If the Soviet leader hopes to circumvent entrenched conservatives in the bureaucracy and pitch his policy of perestroika directly to the people, he has good reason to turn to television. Not all rural areas of the Soviet Union may have indoor plumbing, but TV antennas rise above the rooftops of wooden peasant huts in even the most isolated villages. In 1960 there were only 22 television sets for every thousand Soviets; by 1986 the number had climbed to 299. Gosteleradio surveys have found that up to 86% of their sample group consider television to be their primary source of news about the outside world. Moreover, 63% believe it to be the main influence in shaping their attitudes and values.

The state television system responded to Gorbachev's call for perestroika by adding four more hours of programming each day to the two national channels. You can stay up late; you can get up early. A morning show called 90 Minutes proved so popular that it soon expanded to 120 Minutes. Now collective-farm workers can turn on their sets and get an update on how the harvest is faring in the Volgograd district. For prurient relief, they can watch music videos of East German TV dancers, slinking about in peekaboo sequined costumes.

Even Time (Vremya), the stodgy evening news program, regarded as something of a national institution in the Soviet Union, has had an injection of "new thinking." A ten-minute investigative report, called Searchlight of Perestroika, has been tacked onto the end of the broadcast. The mini- documentary covers everything from illegal trading in moonshine to the environmental crisis of the shrinking Aral Sea and the problems of buying artificial limbs.

Some of the more intriguing experiments are going on in local TV studios. Good Evening, Moscow!, a daily news and commentary show on the Moscow channel, sends out a young journalist with an "express camera" to film slice-of-life vignettes on city streets. The show also cajoles officials to take the hot seat for questions called in by viewers. The Leningrad channel broadcasts the provocative cultural digest Fifth Wheel, focusing on "superfluous people" in the arts and letters, as well as the offbeat 600 Seconds news show, in which commentator Alexander Nevzorov races against a flashing digital clock to summarize the day's events, from cultural calendar to police blotter. Journalist Ott from Estonian TV has been so successful with one-on-one celebrity interviews that his regional program Television Acquaintance has been imported to national television.

Television glasnost has had its glitches.

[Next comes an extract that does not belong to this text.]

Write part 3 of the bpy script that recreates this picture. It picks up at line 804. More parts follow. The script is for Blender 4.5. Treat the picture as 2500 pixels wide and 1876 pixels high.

In a country where "anchormen" have had merely to pick up a TASS wire and read it, few were prepared for the challenge of improvising on live television. The View crew, for example, was drafted from the World Service of Radio Moscow, where commentators had more freedom in preparing shows for foreign listeners. Molchanov, who began his career as a print journalist, recalls that "at the beginning, I had to take a gulp and realize that everything was possible when I went on live."

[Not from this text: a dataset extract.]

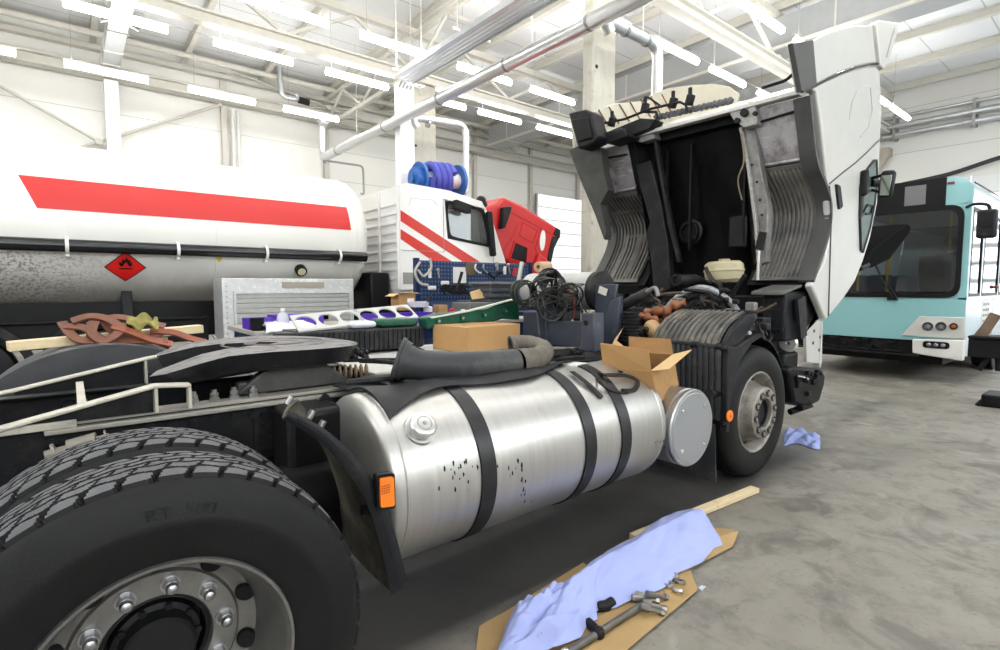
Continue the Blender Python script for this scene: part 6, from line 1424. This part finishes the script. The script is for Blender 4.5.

But the new crop of younger TV hosts has proved a quick study in knowing what to say and show, especially at a time when things forbidden one month may be permissible the next. View host Zakharov compares it with being "a sharpshooter. You have to wait until the right moment to hit the target. But you must learn to compromise. That is part of the new tolerance."

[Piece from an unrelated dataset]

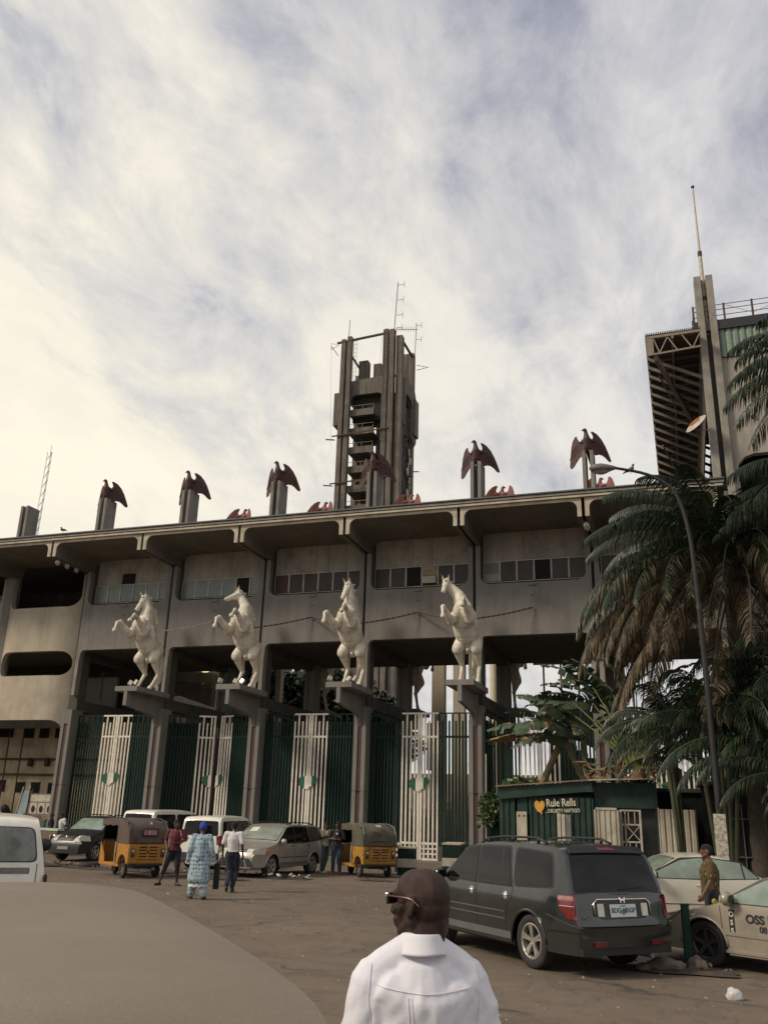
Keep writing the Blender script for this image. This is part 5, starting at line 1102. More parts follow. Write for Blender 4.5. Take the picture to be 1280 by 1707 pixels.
tpart(MB().tube([(-3.0,-2.6,58.6),(-2.95,-2.6,61.5)],.05,5),'thin_aerial',STEEL)
ae=MB(); ae.tube([(3.0,-2.5,58.8),(3.35,-2.5,66.0)],.06,5)
for z in (65.6,63.4,61.2,59.4): ae.tube([(3.2+(z-59)*.03,-2.5,z),(4.0+(z-59)*.03,-2.5,z)],.035,4); ae.tube([(4.0+(z-59)*.03,-2.5,z-.45),(4.0+(z-59)*.03,-2.5,z+.45)],.03,4)
tpart(ae,'dipole_aerial',STEEL)
ya=MB(); ya.tube([(3.1,-2.4,59.3),(6.0,-2.2,58.9)],.04,4)
for i in range(8): x=3.4+i*.35; ya.tube([(x,-2.4,59.2-.3-i*.05),(x,-2.4,59.3+.3-i*.05)],.025,4)
ya.tube([(5.6,-2.0,55.5),(5.75,-2.0,60.0)],.05,5)
for z in (59.6,57.6): ya.tube([(5.7,-2,z),(6.4,-2,z)],.03,4); ya.tube([(6.4,-2,z-.4),(6.4,-2,z+.4)],.03,4)
tpart(ya,'yagi_aerial',STEEL)
fw_=MB(); fw_.tube([(-5.2,-2.9,57.4),(-4.2,-2.9,57.9),(-5.2,-2.9,58.3),(-5.2,-2.9,57.4)],.04,4); fw_.tube([(-4.2,-2.9,56.4),(-5.2,-2.9,57.9)],.04,4); tpart(fw_,'side_bracket',RUST)
fw_=MB(); fw_.tube([(4.3,3.2,57.0),(5.8,3.4,56.6),(4.3,3.2,56.3)],.05,4); tpart(fw_,'side_bracket',RUST)
tpart(MB().tube([(-5.2,-2.9,57.8),(-4.9,-2.9,50),(-4.6,-2.9,44)],.015,3).tube([(1.6,-2.9,58.5),(1.2,-2.9,52)],.015,3),'loose_cable',STEEL)
# ---------------------------------------------------------------- lattice mast far left
mt=thing('lattice_mast',(-71.3,80,0),0,'thin lattice radio mast rising behind the leftmost pylon','mast')
lm=MB()
for dx,dy in ((-.25,-.2),(.25,-.2),(0,.25)): lm.tube([(dx,dy,0),(dx-.1,dy,42.6)],.035,4)
z=20
while z<42: 
    lm.tube([(-.3,-.2,z),(.2,-.2,z+.6)],.02,3); lm.tube([(.2,-.2,z+.6),(-.05,.25,z+1.2)],.02,3); lm.tube([(-.05,.25,z+1.2),(-.3,-.2,z)],.02,3); z+=1.2
mkobj('lattice',lm.mesh('lattice',STEEL),mt); mkobj('tip',MB().tube([(-.1,0,42.5),(-.1,0,43.6)],.03,4).mesh('tip',STEEL),mt); mt.rotation_euler=(0,R(.8),0)
# ---------------------------------------------------------------- grandstand on the right
GS=thing('grandstand',(6,44,0),0,'tall concrete grandstand on the right with ribbed steel canopy, green cladding and roof railing','grandstand')
def gp_(mb,name,m,parent=None,bevel=0,smooth=False): return mb.build(name,m,parent or GS,world=(parent is None),bevel=bevel,smooth=smooth,fix=True)
WALLG=mat('grandstand_wall',(.34,.31,.255),.9,var=.12,scale=.6,bump=.3,dirt=(.2,.17,.13),dirt_amt=.4,dirt_scale=.4,streak=.4)
for (x0,x1,y0,y1) in ((2.38,2.74,43.9,44.7),(2.98,3.34,43.9,44.7)):
    gp_(MB().box(x0,x1,y0,y1,.12,30.3),'twin_pillar',TRIM_G,bevel=.02)
gp_(MB().box(2.74,2.98,44.3,44.6,18,28.2),'pillar_web',CONC_D)
for z in (29.0,27.2): gp_(MB().box(2.5,3.3,44.1,44.5,z,z+.15),'clamp_plate',RUST)
poly=[(3.35,13.4),(3.35,25.3),(16,25.3),(16,19.4)]+[(4.0,19.4)]+[(3.35+.65-.65*math.cos(t*PI/12),18.75+.65*math.sin(t*PI/12)) for t in range(6,-1,-1)]
gp_(MB().prism([(3.35,18.3),(3.35,25.3),(16,25.3),(16,19.75),(4.4,19.75),(3.95,19.6),(3.66,19.3),(3.55,18.9),(3.55,18.3)],44.2,44.6),'upper_parapet',WALLG)
gp_(MB().box(3.35,3.6,44.2,44.6,6,18.3),'parapet_leg',WALLG); gp_(MB().box(3.6,16,44.3,44.6,13.6,14.9),'middle_band',WALLG)
gp_(MB().prism([(3.35,5.8),(3.35,13.0),(16,13.0),(16,10.4),(4.6,10.4),(4.3,10.3),(4.0,10.0),(3.9,9.7),(3.9,5.8)],44.21,44.6),'lower_parapet',WALLG)
gp_(MB().box(2.4,16,44.25,44.6,5.2,9.5),'lower_wall',WALLG)
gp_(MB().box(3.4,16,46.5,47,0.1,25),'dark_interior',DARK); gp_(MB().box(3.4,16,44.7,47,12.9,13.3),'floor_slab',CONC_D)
gp_(MB().box(3.35,16,44.4,60,25.1,25.3),'top_floor',CONC_D)
# green corrugated cladding built as ribs
gc=mat('faded_green_cladding',(.20,.27,.20),.7,var=.15,scale=2,dirt=(.12,.13,.10),dirt_amt=.5,dirt_scale=2,streak=.4)
n=36
for i in range(n): 
    x=3.36+i*.34; z0=25.32; gp_(MB().prism([(x,44.16),(x+.10,44.10),(x+.22,44.10),(x+.32,44.16),(x+.32,44.19),(x,44.19)],z0,26.95,'z'),'cladding_rib',gc)
gp_(MB().box(3.3,16,44.0,44.5,26.95,27.5),'dark_gutter',BLKM); gp_(MB().box(2.15,3.4,43.95,44.5,26.9,27.5),'dark_gutter',BLKM)
gp_(MB().box(2.1,16,44.5,60,27.0,27.3),'roof_deck',CONC_D)
rl=[]
for x in (2.2,3.75,5.15,6.6,8.1,9.6,11.1): gp_(MB().box(x-.05,x+.05,44.0,44.1,27.5,28.5),'railing_post',RUST)
for z in (27.8,28.15,28.45): gp_(MB().tube([(2.2,44.05,z),(11.1,44.05,z)],.022,4),'railing_bar',RUST)
gp_(MB().tube([(3.8,44.05,28.4),(5.15,44.05,27.7),(6.6,44.05,28.2)],.012,4),'loose_wire',RUST)
for y in (45.5,47.5,49.5): gp_(MB().box(2.15,2.24,y,y+.08,27.5,28.5),'railing_post',RUST)
for z in (27.85,28.4): gp_(MB().tube([(2.2,44.05,z),(2.2,50,z)],.022,4),'railing_bar',RUST)
# overhanging steel canopy running away from the viewer
CAN=mat('canopy_steel',(.20,.18,.145),.75,metal=.1,var=.25,scale=3,dirt=(.09,.07,.05),dirt_amt=.6,dirt_scale=2)
SHT=mat('brown_roof_sheet',(.085,.062,.045),.85,var=.3,scale=2,dirt=(.18,.10,.06),dirt_amt=.45,dirt_scale=1.2)
YE=98
sh=MB(); n=150
for i in range(n):
    y0=43.0+i*(YE-43)/n; y1=y0+(YE-43)/n*.5; sh.box(-.35,2.4,y0,y1,26.52,26.58); sh.box(-.35,2.4,y1,y0+(YE-43)/n,26.56,26.62)
tag(gp_(sh,'corrugated_roof',SHT),kind='stuff')
sh=MB()
for i in range(30): x=-.35+i*.093; sh.box(x,x+.05,42.96,43.1,26.58,26.66)
gp_(sh,'sheet_edge',BLKM)
fr=MB(); fr.bar((-.3,43.05,26.42),(2.38,43.05,26.45),.12,.14); fr.bar((-.3,43.05,25.38),(2.38,43.05,25.55),.09,.09); fr.box(-.34,.02,43.0,43.06,25.36,26.4)
for a,b_ in (((.05,26.3),(.30,25.45)),((.30,25.45),(.75,26.35)),((.75,26.35),(1.20,25.5)),((1.45,26.4),(1.95,25.5)),((1.95,25.5),(2.35,26.3)) ): fr.bar((a[0],43.05,a[1]),(b_[0],43.05,b_[1]),.06,.06)
gp_(fr,'front_truss',mat('cream_truss_paint',(.24,.205,.15),.75,var=.2,scale=3,dirt=(.16,.10,.06),dirt_amt=.6,dirt_scale=3))
for i in range(30):
    y=44.6+i*1.0*(1+i*.022)
    if y>YE: break
    r=MB(); r.bar((-.33,y,26.0),(3.1,y,24.1-.0*i),.10,.16); r.bar((-.33,y,26.35),(2.4,y,26.4),.07,.07); r.bar((-.33,y,25.9),(-.33,y,26.5),.07,.07)
    gp_(r,'canopy_rafter',CAN)
gp_(MB().bar((-.33,43,26.45),(-.33,YE,26.45),.10,.2),'eaves_beam',CAN); gp_(MB().bar((1.0,43,26.3),(1.0,YE,26.3),.12,.2),'purlin',CAN); gp_(MB().bar((.1,43.3,25.3),(2.2,52,24.6),.2,.3),'long_brace',CAN); gp_(MB().bar((.2,46,25.6),(.9,48.5,25.0),.07),'short_brace',CAN); gp_(MB().bar((.1,56,25.6),(.8,59,25.0),.07),'short_brace',CAN)
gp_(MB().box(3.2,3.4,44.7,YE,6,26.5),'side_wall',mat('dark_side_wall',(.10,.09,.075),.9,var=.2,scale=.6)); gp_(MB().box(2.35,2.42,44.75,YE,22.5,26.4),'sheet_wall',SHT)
gp_(MB().box(3.9,5.0,44.16,44.19,22.9,23.05),'wall_lamp',RUST,bevel=.02) if False else gp_(MB().cyl((4.55,44.05,21.75),(4.55,44.19,21.75),.09,.12,8),'wall_lamp',RUST)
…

Some Soviet television critics take a measured view of the changes. The only truly fresh idea developed at Ostankino headquarters, they contend, has been the "music-information" program, a formula that has been successfully repeated three times in View, Before and After Midnight and 120 Minutes. Critic Lidiya Polskaya of Literaturnaya Gazeta even suggests that the two national channels should compete with each other to spur greater imagination and innovation. "The workings of Central Television are like a closed black box," she argues. "There is no place for such a monopoly during a period of perestroika. The truth is that even after 40 years, Soviet television is still in the cradle."

- Maybe so, but the baby has taken a first giant step. Says Molchanov: "Who would ever have thought three years ago that we would even have live broadcasts where tough and pointed questions could be asked?"